Salah satu contoh dari dampak negatif otonomi daerah adalah hilangnya hak ulayat laut dari suku evav, suku asli dari pulau Kei di Maluku Tenggara. Dimana hak eksploitasi laut yang oleh pemerintah Republik Indonesia diserahkan kepada PT. Mina Sinega. Sejak itulah orang-orang suku evav tidak bisa menikmati lagi hasil lautnya. Kehadiran perusahaan ini sangat sedikit mendatangkan keuntungan bagi warga pribumi, bahkan sebaliknya warga pribumi mendapatkan bau busuk dari timbunan ikan olahan mereka.
Inilah yang ditakutkan oleh para pengkritik kebijakan otonomi daerah.

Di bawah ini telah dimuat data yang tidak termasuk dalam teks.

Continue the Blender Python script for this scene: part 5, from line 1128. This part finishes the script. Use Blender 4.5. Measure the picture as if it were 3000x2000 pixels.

Melihat pada teori Arthur Lewis, yakni pertumbuhan 2 sektor: dimana perumbuhan sektor industri akan menghasilkan trade off bagi pertumbuhan sektor pertanian. Maka diperlukannya sebuah strategi agar sektor kelautan Indonesia tidak dibiarkan antara hidup dan mati. Mengacu kepada pendapat Simon Kuznet, mentransformasikan struktur ekonomi dengan titik berat kelautan ke titik berat industri kelautan.
Strategi untuk transformasi ekonomi harus dilakukan bertahap agar tidak terjadi ketimpangan yang berlebihan antara sektor tradisonal kelauatan dan sektor industri kelautan. Maka pada tahap awal, sektor kelautan tradisonal harus dibangun, ditingkatkan produktivitasnya supaya menghasilkan surplus. Surplus kemudian dieksport untuk menghasilkan devisa dan membiayai pembangunan sektor industri kelautan. Tahap pertengahan, membangun sektor industri kelautan yang baik sehingga menghasilkan nilai tambah yang lebih tinggi. Dan selanjutnya tinggal menjaga bagaimana agar dua sektor ini saling menopang antara satu dengan lainnya.
Bahkan didalam Islam sendiri Allah SWT menyerahkan lautan kepada umat Islam untuk dikelola dengan baik dan benar. Bahkan didalam Al Quran ada kurang lebih 40 ayat tentang lautan sebagai “ wasiat politik kelautan”. Maka tujuan utama dilaksanakannya seminar kali ini yang bertemakan “ Membangun kembali sektor kelautan Indonesia” bisa menjadi semacam penggugah kesadaran mahasiswa untuk menumbuhkan kembali tatanan budaya kelautan dan mengembangkan sektor kelautan ini. Pepatah lama mengatakan who is comand the sea, he is comand the world.